> [DATASET EXTRACT]
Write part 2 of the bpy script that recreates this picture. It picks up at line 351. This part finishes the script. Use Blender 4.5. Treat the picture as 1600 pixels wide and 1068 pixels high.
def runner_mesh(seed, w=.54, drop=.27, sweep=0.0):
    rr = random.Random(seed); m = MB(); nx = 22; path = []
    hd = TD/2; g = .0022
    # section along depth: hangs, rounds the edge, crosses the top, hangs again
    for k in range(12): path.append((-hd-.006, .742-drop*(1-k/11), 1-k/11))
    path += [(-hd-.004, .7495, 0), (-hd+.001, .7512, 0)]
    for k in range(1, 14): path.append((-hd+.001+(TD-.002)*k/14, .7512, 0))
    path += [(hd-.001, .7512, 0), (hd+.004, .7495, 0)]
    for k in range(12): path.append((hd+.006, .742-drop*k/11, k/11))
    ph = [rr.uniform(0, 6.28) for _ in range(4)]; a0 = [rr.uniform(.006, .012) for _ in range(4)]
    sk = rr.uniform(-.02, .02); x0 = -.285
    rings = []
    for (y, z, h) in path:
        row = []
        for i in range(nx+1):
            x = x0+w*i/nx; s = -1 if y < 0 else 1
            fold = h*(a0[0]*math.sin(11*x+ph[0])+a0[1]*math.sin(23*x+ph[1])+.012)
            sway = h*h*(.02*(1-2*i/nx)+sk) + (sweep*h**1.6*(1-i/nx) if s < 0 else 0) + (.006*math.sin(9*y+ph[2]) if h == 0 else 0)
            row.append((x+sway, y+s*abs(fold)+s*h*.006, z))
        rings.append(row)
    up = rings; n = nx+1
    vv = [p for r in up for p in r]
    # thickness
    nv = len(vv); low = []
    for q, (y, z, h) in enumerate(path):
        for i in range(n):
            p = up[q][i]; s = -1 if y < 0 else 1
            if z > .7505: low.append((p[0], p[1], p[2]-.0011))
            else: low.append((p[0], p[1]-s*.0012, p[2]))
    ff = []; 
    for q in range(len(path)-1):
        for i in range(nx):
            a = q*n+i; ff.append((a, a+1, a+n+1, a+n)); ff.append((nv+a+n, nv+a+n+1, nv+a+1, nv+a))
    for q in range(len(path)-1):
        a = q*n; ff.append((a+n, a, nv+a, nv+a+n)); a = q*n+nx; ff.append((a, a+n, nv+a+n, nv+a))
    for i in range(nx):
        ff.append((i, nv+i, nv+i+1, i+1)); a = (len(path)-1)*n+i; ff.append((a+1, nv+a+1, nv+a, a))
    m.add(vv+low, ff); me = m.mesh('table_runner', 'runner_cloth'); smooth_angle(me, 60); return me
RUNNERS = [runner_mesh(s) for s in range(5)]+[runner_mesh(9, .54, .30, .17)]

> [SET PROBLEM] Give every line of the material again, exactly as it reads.

> [COMPLETED TASK]
Write part 2 of the bpy script that recreates this picture. It picks up at line 351. This part finishes the script. Use Blender 4.5. Treat the picture as 1600 pixels wide and 1068 pixels high.
def runner_mesh(seed, w=.54, drop=.27, sweep=0.0):
    rr = random.Random(seed); m = MB(); nx = 22; path = []
    hd = TD/2; g = .0022
    # section along depth: hangs, rounds the edge, crosses the top, hangs again
    for k in range(12): path.append((-hd-.006, .742-drop*(1-k/11), 1-k/11))
    path += [(-hd-.004, .7495, 0), (-hd+.001, .7512, 0)]
    for k in range(1, 14): path.append((-hd+.001+(TD-.002)*k/14, .7512, 0))
    path += [(hd-.001, .7512, 0), (hd+.004, .7495, 0)]
    for k in range(12): path.append((hd+.006, .742-drop*k/11, k/11))
    ph = [rr.uniform(0, 6.28) for _ in range(4)]; a0 = [rr.uniform(.006, .012) for _ in range(4)]
    sk = rr.uniform(-.02, .02); x0 = -.285
    rings = []
    for (y, z, h) in path:
        row = []
        for i in range(nx+1):
            x = x0+w*i/nx; s = -1 if y < 0 else 1
            fold = h*(a0[0]*math.sin(11*x+ph[0])+a0[1]*math.sin(23*x+ph[1])+.012)
            sway = h*h*(.02*(1-2*i/nx)+sk) + (sweep*h**1.6*(1-i/nx) if s < 0 else 0) + (.006*math.sin(9*y+ph[2]) if h == 0 else 0)
            row.append((x+sway, y+s*abs(fold)+s*h*.006, z))
        rings.append(row)
    up = rings; n = nx+1
    vv = [p for r in up for p in r]
    # thickness
    nv = len(vv); low = []
    for q, (y, z, h) in enumerate(path):
        for i in range(n):
            p = up[q][i]; s = -1 if y < 0 else 1
            if z > .7505: low.append((p[0], p[1], p[2]-.0011))
            else: low.append((p[0], p[1]-s*.0012, p[2]))
    ff = []; 
    for q in range(len(path)-1):
        for i in range(nx):
            a = q*n+i; ff.append((a, a+1, a+n+1, a+n)); ff.append((nv+a+n, nv+a+n+1, nv+a+1, nv+a))
    for q in range(len(path)-1):
        a = q*n; ff.append((a+n, a, nv+a, nv+a+n)); a = q*n+nx; ff.append((a, a+n, nv+a+n, nv+a))
    for i in range(nx):
        ff.append((i, nv+i, nv+i+1, i+1)); a = (len(path)-1)*n+i; ff.append((a+1, nv+a+1, nv+a, a))
    m.add(vv+low, ff); me = m.mesh('table_runner', 'runner_cloth'); smooth_angle(me, 60); return me
RUNNERS = [runner_mesh(s) for s in range(5)]+[runner_mesh(9, .54, .30, .17)]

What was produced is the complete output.